Checkers or chess? What’s your cloud backup game?

How does your backup software really use the cloud? Does it take full advantage of the compute and storage power of the cloud? Let’s explore a couple of ways to fully leverage all the cloud has to offer for data protection. IT pros need to know if their vendor is playing checkers or chess with cloud resources.

The game of checkers is easy to learn because there is not a lot of strategy involved. Every piece has essentially the same capabilities. Chess, on the other hand, is rich in strategy with each piece having different roles and being capable of different moves. Data protection vendors’ use of the cloud is similar in nature. They can choose a very simplistic approach that barely scratches the surface of what cloud resources are capable of, or they can dive deep and use all the resources the cloud has to offer.

When Druva delivered its first cloud-native data protection solution almost a decade ago, we were almost by ourselves in claiming the cloud was the best place to not only store backups, but also to execute the data protection processes themselves. Today, almost every data protection vendor claims to support the cloud in some way, but most just use it as a backup repository. They don’t leverage cloud compute in any meaningful way and that means their customers are left with a poor impression of the cloud and it’s potential.

Reduce costs with multi-tier cloud storage
For years, cloud providers have had multiple options available to them to store data. Each tier has a different purpose. AWS has, for example, elastic block storage (EBS) for running production workloads, simple storage service (S3) for storing less active, less performance sensitive data, S3 Infrequently Accessed (S3-IA) for storing even less active data, and finally Glacier, for storing cold data where the odds of access are incredibly low. Each one of these tiers becomes less expensive on a per GB basis but each tier charges a high fee if the data is accessed. Intelligent data placement is required to make sure the right data is on the right tier at the right time.

The overwhelming majority of vendors that support cloud storage only support one tier, which means you are always paying more than you should for backup capacity. At Druva, we store data where it makes the most sense based on its potential to be recalled again. Leveraging multiple tiers allows us to reduce the cost of backup storage, which lowers your TCO for data protection.

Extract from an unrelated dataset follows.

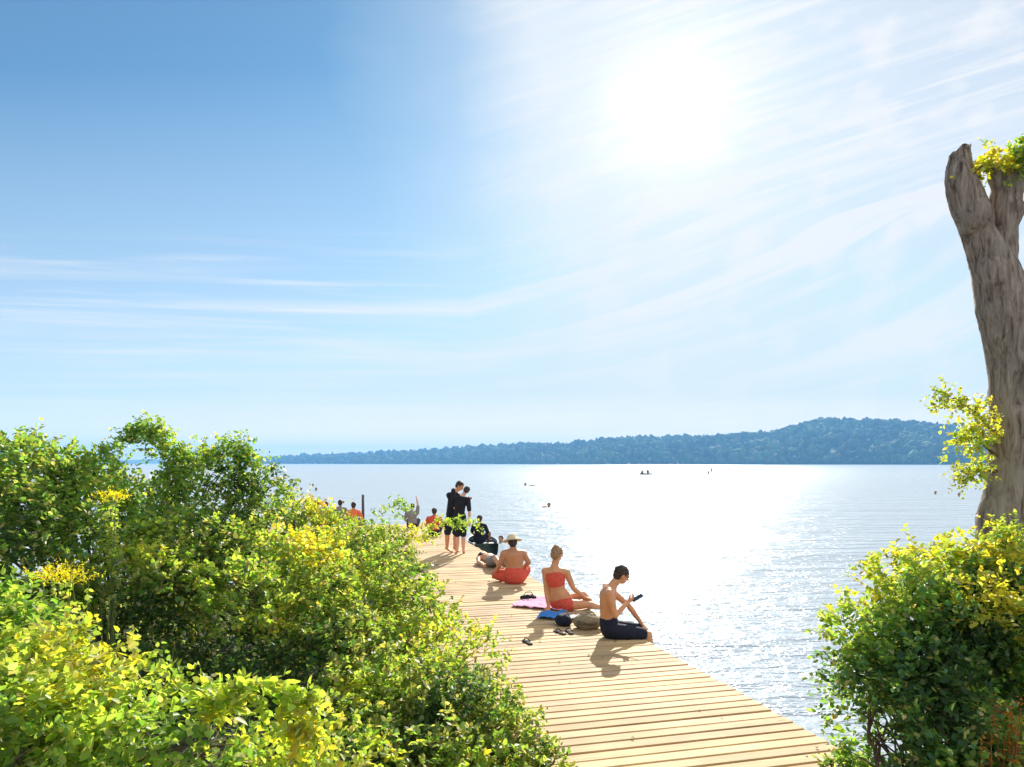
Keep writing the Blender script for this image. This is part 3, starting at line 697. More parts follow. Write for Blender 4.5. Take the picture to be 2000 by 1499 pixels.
kn = N(nt, 'ShaderNodeTexVoronoi'); kn.inputs['Scale'].default_value = .9; L(nt, mp3.outputs[0], kn.inputs['Vector'])
c3 = mixc(nt, ramp(nt, kn.outputs['Distance'], [(.05, .65), (.11, 0)]).outputs[0], c2, (.17, .09, .04))
L(nt, c3, b.inputs['Base Color'])
bp = N(nt, 'ShaderNodeBump'); bp.inputs['Strength'].default_value = .4; bp.inputs['Distance'].default_value = .004
L(nt, gr.outputs[0], bp.inputs['Height']); L(nt, bp.outputs[0], b.inputs['Normal']); L(nt, b.outputs[0], out.inputs[0])
deckm = m
deckroot = empty('wooden_jetty', deck(-5, -1.5, -.04))
tag(deckroot, 'pale wooden plank jetty leading out into the lake, sunbathers along its right edge', 'jetty')
PITCH, GAP = .147, .022
vs = []; fs = []; cs = []
s = -6.5; 
while s < 17.5:
    wide = s > 12.0
    # planks are cut from lengths: main walk is one length, the broad head is three
    spans = [(-3.0, 0)] if not wide else [(-9.0, -6.02), (-6.0, -3.02), (-3.0, 0)]
    for (t0, t1) in spans:
        t0 += random.uniform(-.012, .012); t1 += random.uniform(-.012, .012)
        z1 = random.uniform(-.003, .003); hw = (PITCH-GAP-random.uniform(-.003, .005))/2; ch = .005
        tilt = random.uniform(-.0015, .0015)
        prof = [(-hw, -.036), (hw, -.036), (hw, -ch), (hw-ch, 0), (-hw+ch, 0), (-hw, -ch)]
        o = len(vs)
        for t in (t0, t1):
            for (a, z) in prof: vs.append(tuple(deck(s+a, t, z+z1+tilt*(t-t0)-tilt)))
        n = 6
        fs += [[o+k, o+(k+1) % n, o+n+(k+1) % n, o+n+k] for k in range(n)]
        fs += [[o+3, o+2, o+1, o+0], [o+0, o+5, o+4, o+3], [o+6, o+7, o+8, o+9], [o+9, o+10, o+11, o+6]]
        bcol = np.array([.64, .445, .24])*random.uniform(.76, 1.14)*np.array([1, random.uniform(.95, 1.03), random.uniform(.88, 1.08)])
        cs += [bcol]*12
    s += PITCH+random.uniform(-.007, .007)
me = mesh_np('decking', np.array(vs)-np.array(deckroot.location), np.array(fs), np.array(cs), flat=True)
link('decking', me, deckm, deckroot)
beam_m = simple('damp_timber', (.16, .105, .06), .85, .3, 8, .3)
RL = Vector(deckroot.location)
def beam(name, s0, s1, t0, t1, z0, z1):
    mb = MB(); a = deck((s0+s1)/2, (t0+t1)/2, (z0+z1)/2)-RL
    mb.box(a, DD*((s1-s0)/2), DN*((t1-t0)/2), (0, 0, (z1-z0)/2)); mb.build(name, beam_m, deckroot, smooth=False)
for t in (-.11, -1.5, -2.87): beam('joist', -6.4, 17.4, t-.035, t+.035, -.20, -.0405)
for t in (-4.4, -6.0, -7.5, -8.88): beam('joist', 12.1, 17.4, t-.035, t+.035, -.20, -.0405)
for s in (-5.5, -2.5, .5, 3.5, 6.5, 9.5, 12.5, 16.8):
    beam('crossbeam', s-.05, s+.05, -2.9, -.08, -.34, -.203)
for s in (12.9, 16.4): beam('crossbeam', s-.05, s+.05, -8.95, -3.0, -.34, -.203)
piles = [(s, t) for s in (-5.5, -2.5, .5, 3.5, 6.5, 9.5, 12.5, 16.8) for t in (-2.6, -.35)]+[(s, t) for s in (12.9, 16.4) for t in (-5.5, -8.6)]
for s, t in piles:
    a = deck(s, t)-RL; mb = MB(); mb.tube([a+Vector((0, 0, -2.8)), a+Vector((0, 0, -.343))], [.09, .08], n=12); mb.build('pile', beam_m, deckroot)

# ------------------------------------------------------------------ foliage
def leaf_mat(name, transl=.58, hue=1.0):
    m, nt, out = mat(name)
    at = N(nt, 'ShaderNodeAttribute', attribute_name='tint')
    b = N(nt, 'ShaderNodeBsdfPrincipled'); b.inputs['Roughness'].default_value = .45; b.inputs['Specular IOR Level'].default_value = .4
    t = N(nt, 'ShaderNodeBsdfTranslucent'); mx = N(nt, 'ShaderNodeMixShader'); mx.inputs[0].default_value = transl
    L(nt, at.outputs['Color'], b.inputs['Base Color'])
    tcol = mixc(nt, 1, at.outputs['Color'], (1.75, 1.75, .75), 'MULTIPLY'); L(nt, tcol, t.inputs[0])
    L(nt, b.outputs[0], mx.inputs[1]); L(nt, t.outputs[0], mx.inputs[2]); L(nt, mx.outputs[0], out.inputs[0])
    return m
leafm = leaf_mat('leaf')
bark_m, nt, out = mat('bark')
b = N(nt, 'ShaderNodeBsdfPrincipled'); b.inputs['Roughness'].default_value = .9; b.inputs['Specular IOR Level'].default_value = .15
tc_ = N(nt, 'ShaderNodeTexCoord'); mp = N(nt, 'ShaderNodeMapping'); mp.inputs['Scale'].default_value = (34, 34, 6); L(nt, tc_.outputs['Object'], mp.inputs[0])
no = N(nt, 'ShaderNodeTexNoise'); no.inputs['Scale'].default_value = 1; no.inputs['Detail'].default_value = 7; no.inputs['Roughness'].default_value = .7; no.inputs['Distortion'].default_value = .7; L(nt, mp.outputs[0], no.inputs['Vector'])
no3 = N(nt, 'ShaderNodeTexNoise'); no3.inputs['Scale'].default_value = 5; no3.inputs['Detail'].default_value = 5; L(nt, tc_.outputs['Object'], no3.inputs['Vector'])
c1 = ramp(nt, no.outputs[0], [(.34, (.07, .05, .04)), (.46, (.27, .205, .16)), (.68, (.52, .42, .34))]).outputs[0]
c2 = mixc(nt, ramp(nt, no3.outputs[0], [(.52, 0), (.66, .7)]).outputs[0], c1, (.40, .34, .28))
L(nt, c2, b.inputs['Base Color'])
bp = N(nt, 'ShaderNodeBump'); bp.inputs['Strength'].default_value = 1; bp.inputs['Distance'].default_value = .02
L(nt, no.outputs[0], bp.inputs['Height']); L(nt, bp.outputs[0], b.inputs['Normal']); L(nt, b.outputs[0], out.inputs[0])
stem_m = simple('twig', (.12, .085, .05), .85, .3, 20, .3)
greenstem_m = simple('green_stem', (.16, .22, .06), .8, .2, 20)
redstem_m = simple('russet_stem', (.33, .10, .04), .8, .3, 20, .3)

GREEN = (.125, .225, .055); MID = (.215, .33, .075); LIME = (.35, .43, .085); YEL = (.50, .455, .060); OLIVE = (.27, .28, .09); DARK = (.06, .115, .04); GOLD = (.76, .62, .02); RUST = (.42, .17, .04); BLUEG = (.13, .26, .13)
LEAFQ = np.array([[0, 0, 0], [-.33, .28, .10], [-.26, .68, .08], [0, 1, -.03], [.26, .68, .08], [.33, .28, .10]])
LFACE = np.array([[0, 3, 2, 1], [0, 5, 4, 3]])
def unit(a): return a/np.maximum(np.linalg.norm(a, axis=-1, keepdims=True), 1e-9)
def leaves_at(pos, direc, nrm, size, col):
    """one leaf per row"""
    y = unit(direc); z = nrm-(nrm*y).sum(-1, keepdims=True)*y; z = unit(z); x = np.cross(y, z)
    q = LEAFQ[None]*size[:, None, None]*np.stack([rng.uniform(.8, 1.25, len(pos)), np.ones(len(pos)), rng.uniform(-.5, 2.4, len(pos))], -1)[:, None, :]
    v = pos[:, None]+q[..., :1]*x[:, None]+q[..., 1:2]*y[:, None]+q[..., 2:3]*z[:, None]
    n = len(pos); f = (LFACE[None]+(np.arange(n)*6)[:, None, None]).reshape(-1, 4)
    return v.reshape(-1, 3), f, np.repeat(col, 6, 0)
def noise3(p, sc, seed):
    r = np.random.default_rng(seed); out = np.zeros(len(p))
    for k in range(7):
        d = unit(r.standard_normal(3)); out += np.sin(p@d*sc*r.uniform(.6, 1.7)+r.uniform(0, 6.28))
    return out/2.6
def palette(cols, wts, clump, n):
    """clump (n,) -1..1 chooses colour by clump, with scatter"""
    cols = np.array(cols); cw = np.cumsum(wts)/np.sum(wts)
    t = np.clip(.5+clump*.33+rng.normal(0, .16, n), 0, .9999)
    idx = np.searchsorted(cw, t)
    c = cols[np.minimum(idx, len(cols)-1)]
    pale = rng.random(n) < .08; c = np.where(pale[:, None], np.array([.50, .47, .22]), c)  # scattered cream leaves: pale highlights put into the leaf colour
    return np.clip(c*rng.uniform(.7, 1.3, (n, 1))*np.array([1, 1, 1])*(1+rng.normal(0, .08, (n, 3))), .005, .9)
def sprigs(root, d, ln, nl, size, cols, wts, seed, droop=.25, spread=.8):
    n = len(root); j = np.tile(np.arange(nl), n); i = np.repeat(np.arange(n), nl)
    t = (j+.6)/nl+rng.uniform(-.05, .05, n*nl)
    D = unit(d)[i]; sd = unit(np.cross(D, rng.standard_normal((n, 3))[i]))
    l = ln[i]*t
    pos = root[i]+D*l[:, None]; pos[:, 2] -= droop*l*t
    sgn = np.where(j % 2 == 0, 1, -1)[:, None]
    ld = D*rng.uniform(.3, .9, (n*nl, 1))+sd*sgn*spread+rng.normal(0, .3, (n*nl, 3)); ld[:, 2] -= .12
    nr = np.array([0, .25, 1.])+rng.normal(0, .5, (n*nl, 3))
    cl = noise3(pos, 5.0, seed)+.4*noise3(pos, 14, seed+1)
    c = palette(cols, wts, cl, len(pos))
    sz = size*rng.uniform(.65, 1.2, n*nl)*(1-.35*t)
    return leaves_at(pos, ld, nr, sz, c)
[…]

Take advantage of cloud compute
Most backup solutions claiming cloud backup capabilities really only leverage cloud storage. A few leverage cloud compute to provide some form of disaster recovery as a service (DRaaS) or to run their on-premises backup application in a cloud-hosted VM. Almost no vendor supports using cloud compute resources to natively drive their application, which means that they aren’t taking advantage of the cloud’s ability to scale up or down their compute consumption as needed.

At Druva, our cloud-native Druva Cloud Platform was designed to fully leverage not only cloud compute, but also cloud databases and storage from AWS. We use cloud compute not only to provide our customers DRaaS functionality but to also use it to drive backup operations. We have a scalable platform that enables us to provide more thorough global deduplication, richer metadata indexing and processing as well as robust data discovery capabilities to help organizations meet compliance demands.

Cloud-native disaster recovery
As I mentioned above, some vendors now leverage cloud compute so they can provide DRaaS functionality to their customers. The problem with cloud backup solution is when the customer wants to initiate a recovery of a virtual machine (VM), they have to wait for the VMs to be restored from the vendor’s backup format and storage. They also have to wait for that VM to be converted to run in the provider’s cloud. The whole process can take hours, destroying any hope of meeting an aggressive recovery time objective (RTO). At Druva, because we leverage cloud compute during the backup we can also leverage it to recover and run VMs in the cloud, dramatically reducing RTOs during a disaster.

Leveraging all the potential of the cloud is critical to maximize the return on investment on a cloud-based data protection solution, and I’ve only scratched the surface here. If you are looking to simplify data protection, reduce costs and improve your ability to respond to a disaster by using the cloud then you need to look for a vendor that is doing more than getting a piece across the board like in checkers. Instead, look for a vendor that strategically leverages cloud resources to not only deliver that simplification and improve recovery capabilities, but that also allows you to tap into backup data as the rich resource that it is.